By this time there were several gasps of disapproval from wives in the audience before one classmate finally piped up, “If you lived out in Idaho where everybody wants to divert a stream, you’d understand why we need help from Washington.” Of course this suggests that nobody in Idaho knows how to deal with streams and all the wisdom in the country resides along the Potomac. But the real message was, “Everybody in Idaho seems to want to develop something. The only place we can get any leverage against these people is in Washington.”

So it went, on and on. Another great campaign my class decided to embark upon was — who would have guessed? — global warming! One classmate has sat on the National Research Council’s Committee on the Dimension of Global Change for 23 years and sounded the alarm — global warming is history’s greatest threat to mankind! This led to talk of another panel to consider the issue. When a faculty member insisted that no “deniers” should be allowed to speak, however, some participants dropped off and the remainder shifted it to a discussion on how to get the college to divest from fossil fuels. In addition to the scientist there was another financial services specialist who handles college endowments plus a lawyer and former school principal who recently retired to Ithaca and quickly joined New York’s celebrity-studded anti-fracking campaign. He assured us “fossil fuels are on the way out.”

After another hour of this, I tried again. This time I wasn’t so polite. “Look,” I said, turning to the audience of about 100 alumni of various vintages, “you’re a very affluent slice of the population. If you’re not the top 1% or 10%, you’re certainly the top 25%. But what you’re talking about here is impoverishing whole swathes of the country. The entire Midwest is dependent on coal. Driving up the price of oil would set off another recession. Now I happen to believe we should do something about global warming but the only thing that’s ever going to have any impact is nuclear energy. So why aren’t we developing nuclear? Because the same people who now lament about global warming stopped it thirty years ago. Everybody who looks at nuclear agrees its dangers have been exaggerated. So instead of wasting your time on this divestiture stuff, why don’t you do something useful and try to revive nuclear in this country?”

That got a solid round of applause from about one-third of the audience. But the Ithaca lawyer mumbled something about how Mark Jacobson of Stanford has shown we can all live on wind and solar and that was the end of it. (Jacobsen is a charlatan whose work not even major environmental groups accept.) On the other hand, the Tennessee filmmaker whom the class had hired to film all our discussions did approach me afterwards and asked for more. (The class is hoping to get a documentary of its efforts on PBS.)

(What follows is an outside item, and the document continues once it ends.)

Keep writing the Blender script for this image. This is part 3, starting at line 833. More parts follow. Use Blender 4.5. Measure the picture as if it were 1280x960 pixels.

So what does all this have to do with Obama? Well, Obama lives in the bubble created by these elite institutions. He’s surrounded by people like my classmates who start with the assumptions that Republicans are wrong, most Americans are stupid, and then move to the premise that if global warming means shutting down half the Midwest and putting tens of thousands of people out of work, well what’s more important? Anyway, somebody somewhere has published a paper showing they can all live on solar energy.

It also explains to me how a President could become embroiled in such a tawdry affair as the release of Sgt. Bowe Bergdahl. In addition to being a pure product of academia, Obama is an unreconstructed college radical who came along when the bubble had expanded to include all of left-wing politics. There is nothing unusual in our history about left-wingers being in touch or even collaborating with the other side. Yesterday it was the Soviets, today the Taliban. Read Ann Coulter’s Treason for a history of that. As a graduate student I was involved in SDS for a while. I remember attending one meeting where one of our leaders said he had been in contact with the Soviets asking for financial support. They had turned them down and he was very embittered but nobody blinked an eye. (It was at this meeting and a few others that I decided I was in the wrong movement.) Whole planeloads of people went to Cuba to harvest sugarcane. I remember meeting Jews who had crossed over to the Palestinians to confront the Israeli Defense Forces from the other side.

Another thing about being a radical in the 1960s was you realized how many weird anarchists like the Bergdahl family were still floating around from the 1930s. I remember listening to one irascible old codger giving us careful advice on how to lob a bomb into a squadron of police officers. The woods are full of eccentrics who hate all kinds of authority, can’t reconcile themselves to American freedoms, and think that anything on the other side of the world must be a vast improvement.

The point is, nobody in the Obama administration has any radar for this kind of thing. For them, the Bergdahls are just another wholesome American family worth celebrating in the Rose Garden. If Rolling Stone had written a flattering profile about Sgt. Bergdahl portraying him as a sensitive hero who understood the sinister narrative of American policy much better than his fellow platoon members, well that just proves the point. And if conservatives such as Ralph Peters were suggesting as far back as 2009 that Bergdahl might have deserted to the Taliban — well, that’s just exemplifies the right’s failure to understand the American principles of free speech. (Rolling Stone dismissed Peters as “an action-thriller writer who serves as a ‘strategic analyst’ for Fox News” without mentioning he is a retired colonel.) So if President Obama suddenly finds he has freed five top terrorists to rescue a deserter who is probably responsible for the deaths of six American soldiers who tried to rescue him and whose parents used their Rose Garden appearance as an opportunity to recite a Muslim prayer, it is only the end point of a long, long road of academic scorn and dismissal of mainstream America.

*****

The spring of my freshman year a couple of us were getting drunk at an outdoor fraternity picnic when someone got a bright idea. Let’s all hitchhike over to the women’s college ten miles away! Soon enough three of us were standing on a corner at the edge of town thumbing a ride. Nobody picked us up but after a while town kids started cruising by making fun of us. We were wearing Bermuda shorts, which seemed very fashionable on campus at the time but suddenly made us feel a little conspicuous in a small New England town. “Ooh, I’ve got a pair of shorts just like that!” mocked one girl as she drove by. After another ten minutes of this, we slunk back to campus.

Although we hadn’t realized it, we were living in a bubble. Outside was a big wide world called “ordinary America.” After fifty years, many of my classmates are still living in that bubble. Granted, the bubble has now grown to encompass much of the nation’s capital plus the vast majority of Washington’s “policymakers.” But it is still a bubble. President Obama also inhabits it. Only now is he beginning to realize that there is a big wide world out there as well.